Supplied data
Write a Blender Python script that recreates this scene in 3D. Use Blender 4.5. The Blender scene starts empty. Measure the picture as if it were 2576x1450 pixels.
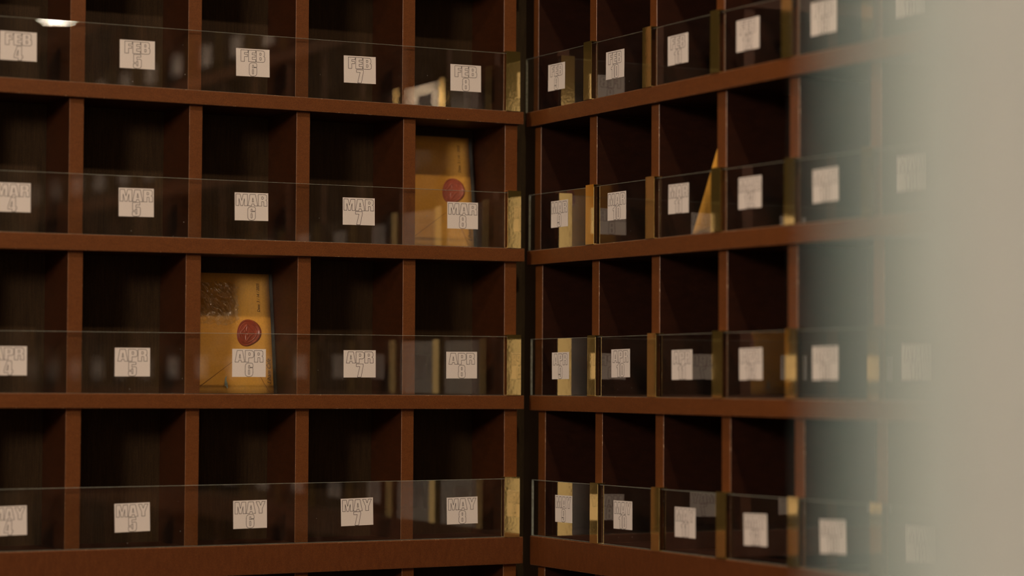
import bpy, bmesh, math, random
from mathutils import Vector, Matrix, noise
random.seed(7)
SC = bpy.context.scene
PI = math.pi

# ---------------------------------------------------------------- camera
CAMLOC = Vector((-1.51022, -2.80256, 0.0))
YAW, PITCH, ROLL = 0.485704, 0.0388578, 0.005357
cd = bpy.data.cameras.new('camera'); cam = bpy.data.objects.new('camera', cd); SC.collection.objects.link(cam)
fw = Vector((math.sin(YAW)*math.cos(PITCH), math.cos(YAW)*math.cos(PITCH), math.sin(PITCH)))
rt = Vector((math.cos(YAW), -math.sin(YAW), 0.0)); up = rt.cross(fw)
r2 = math.cos(ROLL)*rt + math.sin(ROLL)*up; u2 = -math.sin(ROLL)*rt + math.cos(ROLL)*up
M = Matrix((r2, u2, -fw)).transposed().to_4x4(); M.translation = CAMLOC
cam.matrix_world = M
cd.sensor_fit = 'HORIZONTAL'; cd.sensor_width = 36.0; cd.lens = 6012.865/2576*36.0
cd.clip_start = 0.02; cd.clip_end = 60
cd.dof.use_dof = True; cd.dof.focus_distance = 3.07; cd.dof.aperture_fstop = 1.9
SC.camera = cam

# ---------------------------------------------------------------- world, exposure
wd = bpy.data.worlds.new('room_air'); SC.world = wd; wd.use_nodes = True
wd.node_tree.nodes['Background'].inputs[0].default_value = (0.9, 0.75, 0.6, 1)
wd.node_tree.nodes['Background'].inputs[1].default_value = 0.0
SC.view_settings.view_transform = 'Standard'; SC.view_settings.look = 'None'
SC.view_settings.exposure = -0.06; SC.view_settings.gamma = 1.0; SC.view_settings.use_curve_mapping = False
WARM = (1.0, 0.70, 0.45)
COOLW = (1.0, 0.83, 0.68)
L_FLUSH, L_DOWN, L_FAR, L_PEND, L_WIN = 70.0, 760.0, 160.0, 34.0, 1.6

# ---------------------------------------------------------------- materials
def nt(name):
    m = bpy.data.materials.new(name); m.use_nodes = True; n = m.node_tree
    for x in list(n.nodes): n.nodes.remove(x)
    o = n.nodes.new('ShaderNodeOutputMaterial'); return m, n, o
def N(n, t, **kw):
    x = n.nodes.new(t)
    for k, v in kw.items():
        if k.startswith('i_'): x.inputs[k[2:].replace('_', ' ')].default_value = v
        elif k[0] == 'n' and k[1:].isdigit(): x.inputs[int(k[1:])].default_value = v
        else: setattr(x, k, v)
    return x
def c4(c): return (c[0], c[1], c[2], 1.0)
def painted(name, col, col2, rough=0.5, spec=0.35, stretch=(1, 1, 1), nscale=70, bump=0.15, chips=None, fine=0.30):
    """brown painted / stained wood: mottled colour, brush streaks, tiny orange peel; chips = lighter worn specks"""
    m, n, o = nt(name); L = n.links.new
    tc = N(n, 'ShaderNodeTexCoord'); mp = N(n, 'ShaderNodeMapping'); mp.inputs['Scale'].default_value = stretch
    L(tc.outputs['Object'], mp.inputs['Vector'])
    a = N(n, 'ShaderNodeTexNoise', i_Scale=nscale, i_Detail=6.0, i_Roughness=0.62); L(mp.outputs[0], a.inputs['Vector'])
    b = N(n, 'ShaderNodeTexNoise', i_Scale=900.0, i_Detail=2.0, i_Roughness=0.7); L(tc.outputs['Object'], b.inputs['Vector'])
    r = N(n, 'ShaderNodeMapRange'); r.inputs[1].default_value = 0.3; r.inputs[2].default_value = 0.7; L(a.outputs[0], r.inputs[0])
    mx = N(n, 'ShaderNodeMix', data_type='RGBA'); mx.inputs[6].default_value = c4(col); mx.inputs[7].default_value = c4(col2); L(r.outputs[0], mx.inputs[0])
    rf = N(n, 'ShaderNodeMapRange'); rf.inputs[1].default_value = 0.3; rf.inputs[2].default_value = 0.7
    rf.inputs[3].default_value = 1-fine; rf.inputs[4].default_value = 1+fine; L(b.outputs[0], rf.inputs[0])
    mm = N(n, 'ShaderNodeVectorMath', operation='SCALE'); L(mx.outputs[2], mm.inputs[0]); L(rf.outputs[0], mm.inputs['Scale'])
    colout = mm.outputs[0]
    if chips:
        v = N(n, 'ShaderNodeTexNoise', i_Scale=260.0, i_Detail=3.0, i_Roughness=0.8); L(tc.outputs['Object'], v.inputs['Vector'])
        g = N(n, 'ShaderNodeMapRange'); g.inputs[1].default_value = chips[1]; g.inputs[2].default_value = chips[1]+0.05; L(v.outputs[0], g.inputs[0])
        cx = N(n, 'ShaderNodeMix', data_type='RGBA'); cx.inputs[7].default_value = c4(chips[0]); L(colout, cx.inputs[6]); L(g.outputs[0], cx.inputs[0])
        colout = cx.outputs[2]
    p = N(n, 'ShaderNodeBsdfPrincipled'); L(colout, p.inputs['Base Color'])
    p.inputs['Roughness'].default_value = rough; p.inputs['Specular IOR Level'].default_value = spec
    bm = N(n, 'ShaderNodeBump'); bm.inputs['Strength'].default_value = bump; bm.inputs['Distance'].default_value = 0.0006
    L(b.outputs[0], bm.inputs['Height']); L(bm.outputs[0], p.inputs['Normal']); L(p.outputs[0], o.inputs[0])
    return m
def plain(name, col, rough=0.6, spec=0.3, metal=0.0, fine=0.06, scale=600, bump=0.0, col2=None, coat=0.0):
    m, n, o = nt(name); L = n.links.new
    tc = N(n, 'ShaderNodeTexCoord'); a = N(n, 'ShaderNodeTexNoise', i_Scale=float(scale), i_Detail=4.0, i_Roughness=0.6); L(tc.outputs['Object'], a.inputs['Vector'])
    r = N(n, 'ShaderNodeMapRange'); r.inputs[1].default_value = 0.32; r.inputs[2].default_value = 0.68; L(a.outputs[0], r.inputs[0])
    c2 = col2 or tuple(x*(1-2*fine) for x in col)
    mx = N(n, 'ShaderNodeMix', data_type='RGBA'); mx.inputs[6].default_value = c4(c2); mx.inputs[7].default_value = c4(col); L(r.outputs[0], mx.inputs[0])
    p = N(n, 'ShaderNodeBsdfPrincipled'); L(mx.outputs[2], p.inputs['Base Color']); p.inputs['Metallic'].default_value = metal
    p.inputs['Roughness'].default_value = rough; p.inputs['Specular IOR Level'].default_value = spec; p.inputs['Coat Weight'].default_value = coat
    if bump:
        bm = N(n, 'ShaderNodeBump'); bm.inputs['Strength'].default_value = bump; bm.inputs['Distance'].default_value = 0.0008
        L(a.outputs[0], bm.inputs['Height']); L(bm.outputs[0], p.inputs['Normal'])
    L(p.outputs[0], o.inputs[0]); return m
def emis(name, col, s):
    m, n, o = nt(name); e = N(n, 'ShaderNodeEmission'); e.inputs[0].default_value = c4(col); e.inputs[1].default_value = s
    n.links.new(e.outputs[0], o.inputs[0]); return m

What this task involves
Return the material exactly as given, apart from the pictures.

Written response
Write a Blender Python script that recreates this scene in 3D. Use Blender 4.5. The Blender scene starts empty. Measure the picture as if it were 2576x1450 pixels.
import bpy, bmesh, math, random
from mathutils import Vector, Matrix, noise
random.seed(7)
SC = bpy.context.scene
PI = math.pi

# ---------------------------------------------------------------- camera
CAMLOC = Vector((-1.51022, -2.80256, 0.0))
YAW, PITCH, ROLL = 0.485704, 0.0388578, 0.005357
cd = bpy.data.cameras.new('camera'); cam = bpy.data.objects.new('camera', cd); SC.collection.objects.link(cam)
fw = Vector((math.sin(YAW)*math.cos(PITCH), math.cos(YAW)*math.cos(PITCH), math.sin(PITCH)))
rt = Vector((math.cos(YAW), -math.sin(YAW), 0.0)); up = rt.cross(fw)
r2 = math.cos(ROLL)*rt + math.sin(ROLL)*up; u2 = -math.sin(ROLL)*rt + math.cos(ROLL)*up
M = Matrix((r2, u2, -fw)).transposed().to_4x4(); M.translation = CAMLOC
cam.matrix_world = M
cd.sensor_fit = 'HORIZONTAL'; cd.sensor_width = 36.0; cd.lens = 6012.865/2576*36.0
cd.clip_start = 0.02; cd.clip_end = 60
cd.dof.use_dof = True; cd.dof.focus_distance = 3.07; cd.dof.aperture_fstop = 1.9
SC.camera = cam

# ---------------------------------------------------------------- world, exposure
wd = bpy.data.worlds.new('room_air'); SC.world = wd; wd.use_nodes = True
wd.node_tree.nodes['Background'].inputs[0].default_value = (0.9, 0.75, 0.6, 1)
wd.node_tree.nodes['Background'].inputs[1].default_value = 0.0
SC.view_settings.view_transform = 'Standard'; SC.view_settings.look = 'None'
SC.view_settings.exposure = -0.06; SC.view_settings.gamma = 1.0; SC.view_settings.use_curve_mapping = False
WARM = (1.0, 0.70, 0.45)
COOLW = (1.0, 0.83, 0.68)
L_FLUSH, L_DOWN, L_FAR, L_PEND, L_WIN = 70.0, 760.0, 160.0, 34.0, 1.6

# ---------------------------------------------------------------- materials
def nt(name):
    m = bpy.data.materials.new(name); m.use_nodes = True; n = m.node_tree
    for x in list(n.nodes): n.nodes.remove(x)
    o = n.nodes.new('ShaderNodeOutputMaterial'); return m, n, o
def N(n, t, **kw):
    x = n.nodes.new(t)
    for k, v in kw.items():
        if k.startswith('i_'): x.inputs[k[2:].replace('_', ' ')].default_value = v
        elif k[0] == 'n' and k[1:].isdigit(): x.inputs[int(k[1:])].default_value = v
        else: setattr(x, k, v)
    return x
def c4(c): return (c[0], c[1], c[2], 1.0)
def painted(name, col, col2, rough=0.5, spec=0.35, stretch=(1, 1, 1), nscale=70, bump=0.15, chips=None, fine=0.30):
    """brown painted / stained wood: mottled colour, brush streaks, tiny orange peel; chips = lighter worn specks"""
    m, n, o = nt(name); L = n.links.new
    tc = N(n, 'ShaderNodeTexCoord'); mp = N(n, 'ShaderNodeMapping'); mp.inputs['Scale'].default_value = stretch
    L(tc.outputs['Object'], mp.inputs['Vector'])
    a = N(n, 'ShaderNodeTexNoise', i_Scale=nscale, i_Detail=6.0, i_Roughness=0.62); L(mp.outputs[0], a.inputs['Vector'])
    b = N(n, 'ShaderNodeTexNoise', i_Scale=900.0, i_Detail=2.0, i_Roughness=0.7); L(tc.outputs['Object'], b.inputs['Vector'])
    r = N(n, 'ShaderNodeMapRange'); r.inputs[1].default_value = 0.3; r.inputs[2].default_value = 0.7; L(a.outputs[0], r.inputs[0])
    mx = N(n, 'ShaderNodeMix', data_type='RGBA'); mx.inputs[6].default_value = c4(col); mx.inputs[7].default_value = c4(col2); L(r.outputs[0], mx.inputs[0])
    rf = N(n, 'ShaderNodeMapRange'); rf.inputs[1].default_value = 0.3; rf.inputs[2].default_value = 0.7
    rf.inputs[3].default_value = 1-fine; rf.inputs[4].default_value = 1+fine; L(b.outputs[0], rf.inputs[0])
    mm = N(n, 'ShaderNodeVectorMath', operation='SCALE'); L(mx.outputs[2], mm.inputs[0]); L(rf.outputs[0], mm.inputs['Scale'])
    colout = mm.outputs[0]
    if chips:
        v = N(n, 'ShaderNodeTexNoise', i_Scale=260.0, i_Detail=3.0, i_Roughness=0.8); L(tc.outputs['Object'], v.inputs['Vector'])
        g = N(n, 'ShaderNodeMapRange'); g.inputs[1].default_value = chips[1]; g.inputs[2].default_value = chips[1]+0.05; L(v.outputs[0], g.inputs[0])
        cx = N(n, 'ShaderNodeMix', data_type='RGBA'); cx.inputs[7].default_value = c4(chips[0]); L(colout, cx.inputs[6]); L(g.outputs[0], cx.inputs[0])
        colout = cx.outputs[2]
    p = N(n, 'ShaderNodeBsdfPrincipled'); L(colout, p.inputs['Base Color'])
    p.inputs['Roughness'].default_value = rough; p.inputs['Specular IOR Level'].default_value = spec
    bm = N(n, 'ShaderNodeBump'); bm.inputs['Strength'].default_value = bump; bm.inputs['Distance'].default_value = 0.0006
    L(b.outputs[0], bm.inputs['Height']); L(bm.outputs[0], p.inputs['Normal']); L(p.outputs[0], o.inputs[0])
    return m
def plain(name, col, rough=0.6, spec=0.3, metal=0.0, fine=0.06, scale=600, bump=0.0, col2=None, coat=0.0):
    m, n, o = nt(name); L = n.links.new
    tc = N(n, 'ShaderNodeTexCoord'); a = N(n, 'ShaderNodeTexNoise', i_Scale=float(scale), i_Detail=4.0, i_Roughness=0.6); L(tc.outputs['Object'], a.inputs['Vector'])
    r = N(n, 'ShaderNodeMapRange'); r.inputs[1].default_value = 0.32; r.inputs[2].default_value = 0.68; L(a.outputs[0], r.inputs[0])
    c2 = col2 or tuple(x*(1-2*fine) for x in col)
    mx = N(n, 'ShaderNodeMix', data_type='RGBA'); mx.inputs[6].default_value = c4(c2); mx.inputs[7].default_value = c4(col); L(r.outputs[0], mx.inputs[0])
    p = N(n, 'ShaderNodeBsdfPrincipled'); L(mx.outputs[2], p.inputs['Base Color']); p.inputs['Metallic'].default_value = metal
    p.inputs['Roughness'].default_value = rough; p.inputs['Specular IOR Level'].default_value = spec; p.inputs['Coat Weight'].default_value = coat
    if bump:
        bm = N(n, 'ShaderNodeBump'); bm.inputs['Strength'].default_value = bump; bm.inputs['Distance'].default_value = 0.0008
        L(a.outputs[0], bm.inputs['Height']); L(bm.outputs[0], p.inputs['Normal'])
    L(p.outputs[0], o.inputs[0]); return m
def emis(name, col, s):
    m, n, o = nt(name); e = N(n, 'ShaderNodeEmission'); e.inputs[0].default_value = c4(col); e.inputs[1].default_value = s
    n.links.new(e.outputs[0], o.inputs[0]); return m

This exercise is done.